Whether you prefer the 1843 book or any of the many movie versions made since, there is no question that Charles Dickens’ A Christmas Carol is a classic.
Now, despite the season for which Dickens wrote it, A Christmas Carol is a Yom Kippur story if there ever was one.
As a small child, I lived to hear Ebenezer Scrooge say, “Bah! Humbug!” Only when I was a bit older did I start to appreciate the drama that unfolds after the first commercial.
Scrooge spends a restless night marked by four fateful encounters. The first is with the ghost of his dead business partner Jacob Marley. In life, Marley was Scrooge’s tight-fisted clone. In death, he walks about chained to his account books, wailing in misery.
The frightened Scrooge cries out to Marley: “But you were always a good man of business, Jacob!”
“Business!” answers Marley. “Mankind was my business. The common welfare was my business; charity, mercy, benevolence, forbearance. These were all my business. The dealings of my trade were but a drop of water in the comprehensive ocean of my business!”
The Hassidic rabbi Levi Yitzhak of Berditchev, who died in 1810, two years before Charles Dickens was born, expressed Marley’s admonition to Scrooge in another way. Once, he saw a man hurrying down the street looking neither to the right or the left.
“Why are you hurrying so,” the rabbi inquired?
“I am pursuing my livelihood,” the man answered.
“And how do you know,” the rabbi continued, “that your livelihood is in front of you? Perhaps it is behind you, and you are running away from it.”
Such was Marley’s message to Scrooge:
You are running away from your livelihood, but “I am here tonight to warn you that you have yet a chance and hope of escaping my fate.” As Marley leaves, he promises Scrooge that the spirits of his past, present, and future will visit him.
The ghost of his past allows Scrooge to see the hurt people inflicted on him that turned his life in its miserable direction. He sees himself as a boy in school, sitting alone during the winter recess, in his words, “a solitary child … neglected by his friends.”
Then Scrooge sees himself as a young apprentice to kindly Mr. Fezziwig and remembers, “He has the power to render us happy or unhappy; to make our service light or burdensome; a pleasure or a toil.”
In his dream of the present, Scrooge learns from his nephew, Fred, and his clerk, Bob Cratchitt, that vast riches do not provide happiness, nor does their absence preclude it. In Bob’s ailing son, Tiny Tim, Scrooge sees opportunities to act righteously that he has spurned for so long.
Scrooge’s final lesson allows him to look into the future, to see how people scorn him after he is gone.

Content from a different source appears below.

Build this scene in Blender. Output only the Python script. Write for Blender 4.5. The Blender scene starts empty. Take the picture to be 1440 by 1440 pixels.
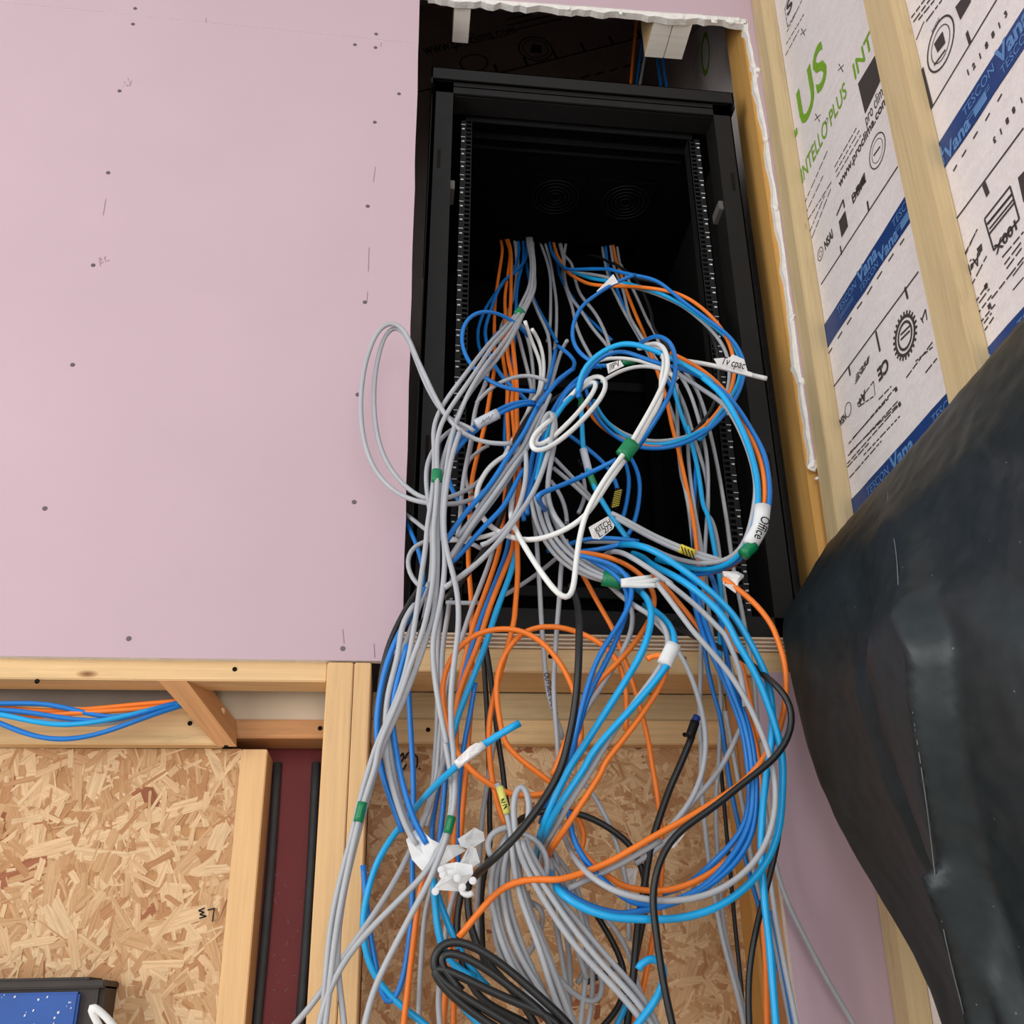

Yom Kippur asks us to experience a night like Scrooge’s Christmas Eve. We need to hear and heed the lesson: Humanity is my business…charity, forbearance, mercy, and benevolence. These are all my business. We need to remember those who treat us kindly. We also need to ponder: Will our death cause sadness or occasion relief?
“Spirit,” cried Scrooge, clutching the robe of Christmas Future, “Why show me this if I am past all hope?”
Scrooge, of course, was not past all hope. And neither are we.
In one of his famous stories, the 18th-century Polish preacher, Jacob Krantz, known as the Dubner Maggid, told of a king who owned a precious diamond.
One morning to his horror, the king noted a scratch on one of the facets of the gem. The overwrought monarch sent word around the world offering a great reward to any jeweler who could remove the scratch from the gem, but none of them succeeded.
At last, a local lapidary asked to try. The king’s courtiers scoffed: “What can you do that the world’s greatest jewelers could not?”
“Certainly,” he replied, “I cannot do any worse than they.”
Skillfully, the jeweler used the scratch as a stem around which he etched a beautiful flower. When he finished, the king and all his courtiers agreed that the gem was more beautiful than it had been before.
Like Ebenezer Scrooge, we are flawed diamonds – with the opportunity to etch lives of beauty and meaning around our shortcomings.
Every year, the Yom Kippur Carol urges us to build lives of “charity, mercy, benevolence, and forbearance” around our flaws.
It is not an easy thing to do, but if our efforts are sincere, infinite rewards await us at the end of the day.